6. Limitations, Future Work, and Broader Impact

The paper is explicit about several limitations. FiCA can be vulnerable to strong input artifacts such as extreme lighting or motion blur. The authors suggest that learned light normalization or blur correction inside the texture-generation stage could be useful future work. They also point to extending the method to jointly generate layered texture and geometry for accessories such as glasses as another promising direction.

On the broader-impact side, the authors frame the work as enabling more accessible telepresence and mixed-reality avatars, but they also acknowledge misuse risks. They recommend continued development of avatar fingerprinting and digital-media forensics to help detect synthetic media. The paper also states that the human datasets were collected in accordance with ethical guidelines and with informed consent.

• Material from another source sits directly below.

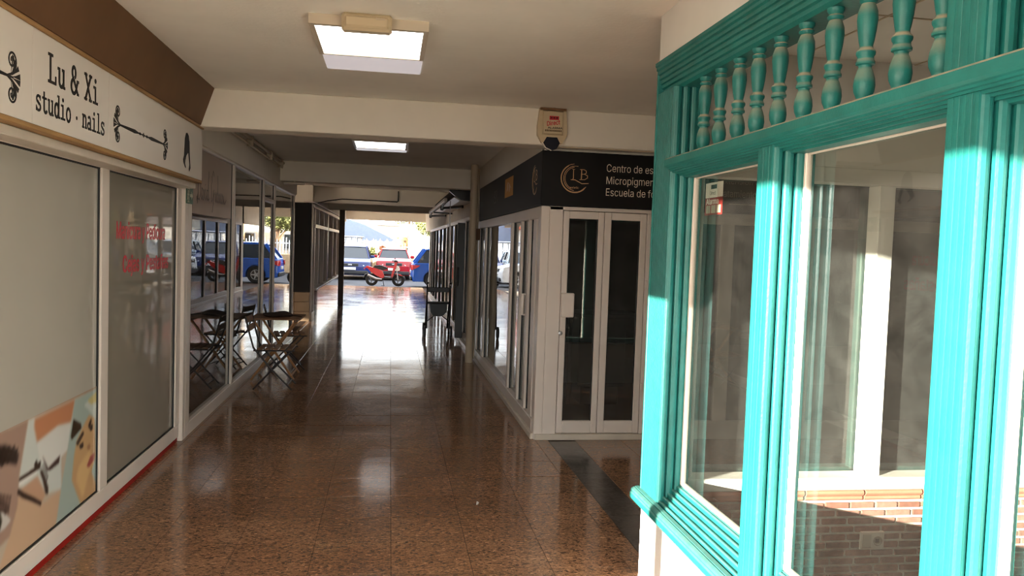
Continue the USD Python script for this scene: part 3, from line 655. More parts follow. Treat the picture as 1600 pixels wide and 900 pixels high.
# ------------------------------------------------------------------ right: corner beauty shop, side windows and front door
LX, LY = 1.24, 6.5
w4 = thing('window_4', 'white framed side window of the corner beauty shop', kind='structure')
part(w4, 'kerb', cbox(1.205, 1.40, 6.52, 11.3, 0.0, 0.05, 0.004), M['alu_dirty'])
part(w4, 'bottom_rail', cbox(LX - 0.012, 1.33, 6.62, 11.3, 0.05, 0.15, 0.004), M['alu'])
part(w4, 'top_rail', cbox(LX - 0.006, 1.33, 6.62, 11.3, 1.865, 1.965, 0.004), M['alu'])
for y, w in ((6.80, 0.16), (7.12, 0.07), (7.54, 0.07), (8.17, 0.075), (10.47, 0.12), (11.24, 0.12)):
    part(w4, 'mullion', cbox(LX - 0.002, 1.31, y - w / 2, y + w / 2, 0.15, 1.865, 0.004), M['alu'])
for a, b in ((6.88, 7.085), (7.155, 7.505), (7.575, 8.13), (8.21, 10.41), (10.53, 11.18)):
    part(w4, 'pane', box(1.275, 1.281, a, b, 0.14, 1.87), M['pane'])
    part(w4, 'gasket', cat_([box(1.262, 1.274, a, a + 0.018, 0.15, 1.865), box(1.262, 1.274, b - 0.018, b, 0.15, 1.865)]), M['gasket'])
hd = part(w4, 'door_handle', tube([(1.20, 6.93, 1.02), (1.17, 6.93, 1.02), (1.17, 6.93, 1.20), (1.20, 6.93, 1.20)], 0.012), M['alu'], True)

w5 = thing('wall_front', 'white panelled corner and front of the beauty shop', kind='structure')
part(w5, 'corner_post', cbox(LX - 0.008, 1.305, LY, LY + 0.12, 0.0, 1.965, 0.005), M['alu'])
part(w5, 'panel', cbox(1.305, 1.42, LY + 0.004, LY + 0.08, 0.0, 1.965, 0.004), M['alu'])
part(w5, 'kickboard', cbox(LX, 2.42, LY - 0.02, LY + 0.06, 0.0, 0.05, 0.004), M['alu_dirty'])
part(w5, 'head_panel', cbox(1.305, 6.6, LY + 0.004, LY + 0.08, 1.935, 1.965, 0.003), M['alu'])
part(w5, 'upper_wall', box(LX, 6.6, LY + 0.03, LY + 0.12, 2.42, CEIL), M['beam'])
part(w5, 'upper_wall', box(LX, LX + 0.1, LY, 12.0, 2.42, CEIL), M['beam'])
d1 = thing('door_1', 'white folding door with two tall dark panes', kind='structure')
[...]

A notable application highlighted in the conclusion is feed-forward avatar editing: a portrait can first be edited in 2D, and FiCA can then synthesize a stylized, drivable Gaussian avatar from the edited image without any heuristic 3D optimization.

7. Bottom Line

FiCA’s main contribution is a practical feed-forward pipeline for turning a single portrait into a photorealistic, identity-preserving, and real-time drivable Gaussian Codec Avatar. The paper’s technical recipe is: extract partial human-centric cues with foundation models, complete a canonical mesh with a conditional diffusion model, sharpen the result with feed-forward UV refinement, and decode the mesh into 3D Gaussians using a universal prior model. The reported results show strong gains over recent single-image and monocular avatar baselines, especially in reconstruction fidelity, identity preservation, and controllable animation quality.